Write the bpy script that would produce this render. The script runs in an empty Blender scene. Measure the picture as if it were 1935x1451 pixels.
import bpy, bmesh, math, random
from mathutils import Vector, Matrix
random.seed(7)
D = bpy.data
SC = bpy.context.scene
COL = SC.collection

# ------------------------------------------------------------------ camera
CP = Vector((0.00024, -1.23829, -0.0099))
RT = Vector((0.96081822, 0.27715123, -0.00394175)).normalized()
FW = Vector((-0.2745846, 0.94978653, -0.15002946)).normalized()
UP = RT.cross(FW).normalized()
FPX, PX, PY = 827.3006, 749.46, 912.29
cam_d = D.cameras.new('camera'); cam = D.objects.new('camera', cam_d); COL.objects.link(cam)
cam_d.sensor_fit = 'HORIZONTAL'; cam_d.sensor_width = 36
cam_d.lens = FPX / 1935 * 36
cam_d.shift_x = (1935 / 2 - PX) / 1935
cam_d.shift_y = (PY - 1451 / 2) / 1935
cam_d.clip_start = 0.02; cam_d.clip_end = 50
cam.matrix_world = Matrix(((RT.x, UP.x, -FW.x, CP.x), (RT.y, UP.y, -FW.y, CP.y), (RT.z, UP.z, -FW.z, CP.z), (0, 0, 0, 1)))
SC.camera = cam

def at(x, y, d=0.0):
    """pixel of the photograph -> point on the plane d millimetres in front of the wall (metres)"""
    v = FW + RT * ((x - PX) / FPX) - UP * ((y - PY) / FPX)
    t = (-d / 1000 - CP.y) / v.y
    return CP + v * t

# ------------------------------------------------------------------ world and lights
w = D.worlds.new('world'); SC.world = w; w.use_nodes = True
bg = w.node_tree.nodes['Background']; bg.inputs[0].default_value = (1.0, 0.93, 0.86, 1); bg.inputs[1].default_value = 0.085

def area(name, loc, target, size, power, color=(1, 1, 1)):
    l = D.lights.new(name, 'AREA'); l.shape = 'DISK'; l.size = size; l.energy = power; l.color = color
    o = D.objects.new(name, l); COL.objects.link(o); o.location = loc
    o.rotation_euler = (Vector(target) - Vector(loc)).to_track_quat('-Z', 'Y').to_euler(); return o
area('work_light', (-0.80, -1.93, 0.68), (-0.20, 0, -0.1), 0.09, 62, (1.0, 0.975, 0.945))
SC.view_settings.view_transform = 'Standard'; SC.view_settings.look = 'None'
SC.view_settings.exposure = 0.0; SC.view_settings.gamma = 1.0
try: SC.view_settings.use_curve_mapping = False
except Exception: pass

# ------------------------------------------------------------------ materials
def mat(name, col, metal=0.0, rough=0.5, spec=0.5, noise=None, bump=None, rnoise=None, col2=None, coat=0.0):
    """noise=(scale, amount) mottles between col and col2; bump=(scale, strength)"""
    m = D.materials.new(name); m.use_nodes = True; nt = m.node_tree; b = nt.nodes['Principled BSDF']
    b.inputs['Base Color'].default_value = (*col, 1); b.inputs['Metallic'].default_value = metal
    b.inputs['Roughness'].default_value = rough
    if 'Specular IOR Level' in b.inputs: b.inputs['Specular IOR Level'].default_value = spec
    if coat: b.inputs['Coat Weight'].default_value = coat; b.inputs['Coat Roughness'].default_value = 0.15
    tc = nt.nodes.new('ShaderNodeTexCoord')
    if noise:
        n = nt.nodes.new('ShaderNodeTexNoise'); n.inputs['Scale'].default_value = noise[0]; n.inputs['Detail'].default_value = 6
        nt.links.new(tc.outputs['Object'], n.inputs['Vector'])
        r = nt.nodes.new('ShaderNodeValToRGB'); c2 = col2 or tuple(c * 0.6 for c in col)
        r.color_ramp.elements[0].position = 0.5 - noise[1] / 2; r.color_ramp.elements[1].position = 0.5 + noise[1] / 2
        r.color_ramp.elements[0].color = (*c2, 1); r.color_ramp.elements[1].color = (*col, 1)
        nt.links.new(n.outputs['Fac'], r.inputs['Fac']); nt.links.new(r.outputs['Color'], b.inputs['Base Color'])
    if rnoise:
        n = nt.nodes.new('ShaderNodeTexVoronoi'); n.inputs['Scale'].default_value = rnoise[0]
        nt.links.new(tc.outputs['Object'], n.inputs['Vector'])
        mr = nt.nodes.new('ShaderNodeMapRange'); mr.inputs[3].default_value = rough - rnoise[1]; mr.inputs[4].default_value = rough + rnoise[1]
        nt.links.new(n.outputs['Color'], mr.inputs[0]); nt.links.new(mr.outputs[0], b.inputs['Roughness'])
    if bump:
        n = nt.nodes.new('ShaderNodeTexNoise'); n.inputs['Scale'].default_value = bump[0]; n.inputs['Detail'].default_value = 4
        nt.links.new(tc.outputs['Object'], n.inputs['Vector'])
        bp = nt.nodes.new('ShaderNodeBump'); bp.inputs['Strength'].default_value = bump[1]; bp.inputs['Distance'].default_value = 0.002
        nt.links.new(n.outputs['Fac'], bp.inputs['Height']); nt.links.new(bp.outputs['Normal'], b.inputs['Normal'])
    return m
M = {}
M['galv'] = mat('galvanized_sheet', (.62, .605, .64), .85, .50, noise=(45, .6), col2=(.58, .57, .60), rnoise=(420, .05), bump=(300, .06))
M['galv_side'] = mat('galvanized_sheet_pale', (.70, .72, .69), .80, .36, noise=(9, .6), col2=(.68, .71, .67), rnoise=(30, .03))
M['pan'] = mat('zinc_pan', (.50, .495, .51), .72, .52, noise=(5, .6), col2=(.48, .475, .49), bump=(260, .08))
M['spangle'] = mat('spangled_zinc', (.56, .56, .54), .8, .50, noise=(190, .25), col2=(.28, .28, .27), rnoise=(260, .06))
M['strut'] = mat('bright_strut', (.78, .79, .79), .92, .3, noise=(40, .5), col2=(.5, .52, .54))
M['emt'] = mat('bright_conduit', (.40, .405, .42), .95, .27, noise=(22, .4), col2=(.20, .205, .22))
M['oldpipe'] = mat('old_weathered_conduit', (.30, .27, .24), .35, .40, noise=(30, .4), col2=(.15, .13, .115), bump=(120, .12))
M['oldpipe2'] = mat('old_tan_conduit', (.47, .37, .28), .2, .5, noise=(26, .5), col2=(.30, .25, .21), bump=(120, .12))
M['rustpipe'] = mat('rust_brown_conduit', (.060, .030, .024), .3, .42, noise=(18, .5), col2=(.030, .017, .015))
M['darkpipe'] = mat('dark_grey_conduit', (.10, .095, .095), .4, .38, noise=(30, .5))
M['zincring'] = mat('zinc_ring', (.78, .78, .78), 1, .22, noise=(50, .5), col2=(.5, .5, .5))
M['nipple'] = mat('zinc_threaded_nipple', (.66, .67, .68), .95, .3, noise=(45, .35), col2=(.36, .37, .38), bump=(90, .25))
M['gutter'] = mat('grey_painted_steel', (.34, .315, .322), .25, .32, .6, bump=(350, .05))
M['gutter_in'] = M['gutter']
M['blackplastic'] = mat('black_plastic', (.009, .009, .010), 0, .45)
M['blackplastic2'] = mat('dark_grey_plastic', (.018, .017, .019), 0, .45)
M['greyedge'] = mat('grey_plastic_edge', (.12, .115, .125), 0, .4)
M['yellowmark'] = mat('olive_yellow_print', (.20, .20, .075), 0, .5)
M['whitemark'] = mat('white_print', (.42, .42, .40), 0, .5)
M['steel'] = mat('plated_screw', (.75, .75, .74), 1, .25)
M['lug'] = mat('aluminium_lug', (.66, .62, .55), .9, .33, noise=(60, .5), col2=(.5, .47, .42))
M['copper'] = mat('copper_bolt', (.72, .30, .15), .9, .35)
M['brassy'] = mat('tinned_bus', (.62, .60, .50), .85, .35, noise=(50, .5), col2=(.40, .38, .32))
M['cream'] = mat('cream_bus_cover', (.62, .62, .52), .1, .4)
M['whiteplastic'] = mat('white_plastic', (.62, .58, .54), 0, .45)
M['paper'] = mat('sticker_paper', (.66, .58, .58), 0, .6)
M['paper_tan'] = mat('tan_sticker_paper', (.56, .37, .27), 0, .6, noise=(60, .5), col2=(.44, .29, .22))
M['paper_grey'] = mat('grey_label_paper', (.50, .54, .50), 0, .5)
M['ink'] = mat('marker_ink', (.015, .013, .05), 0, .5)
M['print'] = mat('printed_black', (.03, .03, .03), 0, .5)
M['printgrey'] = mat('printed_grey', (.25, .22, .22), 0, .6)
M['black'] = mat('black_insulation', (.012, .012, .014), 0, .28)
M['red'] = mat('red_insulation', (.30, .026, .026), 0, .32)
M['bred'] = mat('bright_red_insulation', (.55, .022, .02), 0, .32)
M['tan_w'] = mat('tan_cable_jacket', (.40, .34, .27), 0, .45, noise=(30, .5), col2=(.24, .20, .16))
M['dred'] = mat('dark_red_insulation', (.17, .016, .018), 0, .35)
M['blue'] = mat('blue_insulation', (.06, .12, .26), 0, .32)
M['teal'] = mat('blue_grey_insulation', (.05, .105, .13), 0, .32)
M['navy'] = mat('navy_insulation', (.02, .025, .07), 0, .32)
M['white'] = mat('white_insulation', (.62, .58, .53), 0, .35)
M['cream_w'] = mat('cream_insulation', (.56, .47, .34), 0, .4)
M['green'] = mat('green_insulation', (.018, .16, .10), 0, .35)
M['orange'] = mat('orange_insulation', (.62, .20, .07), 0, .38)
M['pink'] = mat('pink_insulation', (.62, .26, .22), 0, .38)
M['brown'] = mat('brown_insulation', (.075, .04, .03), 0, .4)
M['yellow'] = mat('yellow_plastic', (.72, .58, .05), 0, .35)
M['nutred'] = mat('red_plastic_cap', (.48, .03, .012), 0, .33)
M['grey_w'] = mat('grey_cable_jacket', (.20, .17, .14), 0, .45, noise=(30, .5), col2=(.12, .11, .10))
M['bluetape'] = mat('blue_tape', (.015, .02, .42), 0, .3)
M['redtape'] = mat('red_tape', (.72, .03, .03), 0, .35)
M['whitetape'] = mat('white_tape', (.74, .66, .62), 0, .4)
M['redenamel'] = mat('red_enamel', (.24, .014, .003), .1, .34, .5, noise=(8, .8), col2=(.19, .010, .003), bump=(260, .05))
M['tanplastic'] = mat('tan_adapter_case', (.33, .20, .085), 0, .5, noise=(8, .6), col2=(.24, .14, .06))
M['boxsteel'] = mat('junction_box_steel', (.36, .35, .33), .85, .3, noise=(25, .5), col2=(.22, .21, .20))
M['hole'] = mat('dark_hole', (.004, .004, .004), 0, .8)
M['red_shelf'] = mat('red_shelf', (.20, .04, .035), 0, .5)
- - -
Pick each line holding the word "scene" out of the data and copy it.

**WORKED ANSWER**
Write the bpy script that would produce this render. The script runs in an empty Blender scene. Measure the picture as if it were 1935x1451 pixels.
SC = bpy.context.scene